If you are going to reform the PCN amount then, to be fair, the appeals process ought to be reformed. At present the motorist can make an initial appeal to TfL (if he/she has time) within a certain time limit. If TfL refuses that appeal the driver still has the same time limit available (from the date of the refusal) to pay at the discounted rate. BUT although the driver has the right to then appeal to the independent tribunal (PATAS) the driver then runs the risk of losing the option to pay at the discounted rate should the driver lose his appeal at PATAS. This is obviously a disincentive to make an appeal to PATAS. Only a relatively small minority have the time/confidence to make an appeal to PATAS so it is not fair that the driver should lose his right to the discounted amount of the PCN if he/she loses at PATAS.
If the driver wins at PATAS it means that the PCN should not have been issued in the first place and it also means that the appeal should have been allowed by TfL at the initial appeal.
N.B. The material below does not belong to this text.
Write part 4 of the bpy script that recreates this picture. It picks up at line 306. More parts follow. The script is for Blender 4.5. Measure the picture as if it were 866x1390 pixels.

Therefore, if the motorist is successful at PATAS it means that he/she has had to go to a lot of trouble to prove their innocence (from a position of guilt). Therefore, to be even-handed the risk should not just be on the motorist for taking the appeal to PATAS but there should also be some financial risk on TfL for refusing the initial appeal. Therefore, an amount equal to the discount amount of the PCN should be payable to the motorist if it is paid within the same time period that is allowed for a motorist to pay TfL at the discounted rate. If it isn’t paid within this time period then the full amount of the PCN should be paid to the motorist and if it still isn’t paid during a further time period then the amount payable to the motorist should be increased by 50%. In other words, if the motorist is successful at PATAS the same rules should apply to TfL as apply to the motorist. Just as the threat of a PCN is a deterrent to an errant motorist then a financial penalty should be a deterrent for issuing and then not cancelling an unfair PCN.

Neil B
Already a thread somewhere.
Well done !
Of course as it is consultation they can completely ignore everything submitted, and in truth this consultation is a box-ticking exercise so they can say they have done it. The truth of the matter is that the comments made in this submission about TfL funding is the real issue. Where is the buses subsidy to come from now that government funding has been reduced ? Yes, the motorist. I personally think TfL is a rather immoral organisation, and this really does confirm that. No matter how trivial the offence a PCN is issued. This cannot be on any other basis other than getting the dosh in. All other councils in Great Britain seem to manage OK on half the TfL penalty. What is sauce for the goose is sauce for the gander.

Have your say closes tomorrow 10 November!